Sanders isn't a socialist in the Marxist sense. He's a Democratic Socialist in the northern European sense. Think Denmark, Netherlands, Sweden, and Norway. In those countries, college tuition is free because the governing bodies know how economically important an educated workforce is. Workers have strong protections including paid maternity and sick leave, strong pensions and reasonable employment security. And everyone has single payer healthcare.
Interestingly, the economies in these countries are generally sound, and their people much happier, healthier and less stressed.
There's a new essay out there called Regenerative Capitalism you should look at.
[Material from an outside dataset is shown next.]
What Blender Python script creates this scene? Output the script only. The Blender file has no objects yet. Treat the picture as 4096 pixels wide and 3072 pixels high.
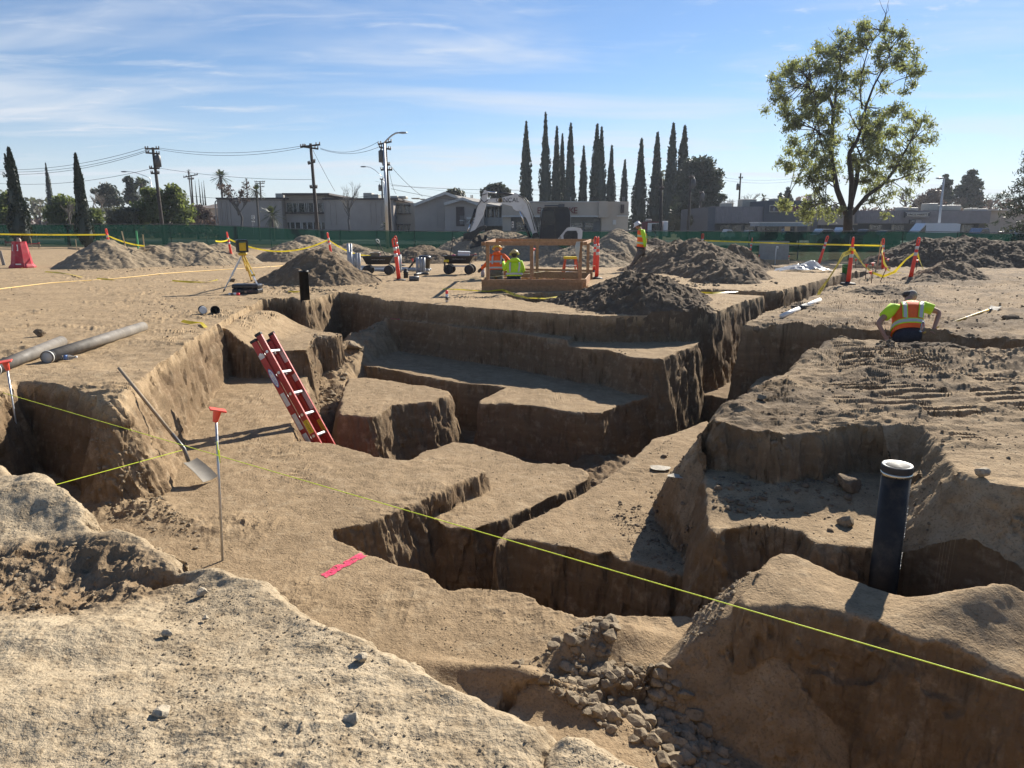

Most thoughtful people, on either side of the aisle, recognize that the current neoliberal capitalist model is not sustainable, yet what do you replace it with?
A regenerative capitalist approach calls for us to rethink a couple things: Our biggest problem lies in the current business model calling for the primacy of shareholders at the expense of everyone else. So we can say that the CEO's ONLY job in a publicly held company is to increase the value for shareholders. This at the expense of labor, customer and environment.
On a related note, a regenerative approach calls for us to jettison the concept of the 'externality.' In business parlance, an 'externality' is some consequence of doing business that the company itself does not have to pay a penalty for. An example is if a company fouls the water table in your community and taxpayers end up paying for the clean up but the company is not financially penalized, then to the company the pollution it caused is an 'externality.'
A regenerative approach eliminates these externalities, and calls for companies to consider not only shareholders, but labor, customers and the environment. Some local approaches that are regenerative include slow money and slow food - which call for investment within a 50 mile radius of the locality and a balanced agricultural approach that actually meets the needs of that community while at the same time producing surplus for export. It calls for micro lending and encourages entrepreneurship. It encourages the growth of B corporations (benevolent - the CEO of a B corporation must take into account externalities, and the needs of all stakeholders, not just shareholders. Finally, it promotes engagement of people through employee owned companies or coops.
That was Marx's genius by the way - he spoke of the ownership of the means of production being out of the hands of labor, which then necessarily were little different than the old feudal serfs.
As to Sanders? I think he can win. Oh, there will be major smears against him because the oligarchs don't want to do the things he advocates, but he's no more radical, or socialist than was Franklin Roosevelt. In fact, Sanders would have fit right in as a New Dealer. As long as he sticks to the issues he's been talking about, it is a winning message.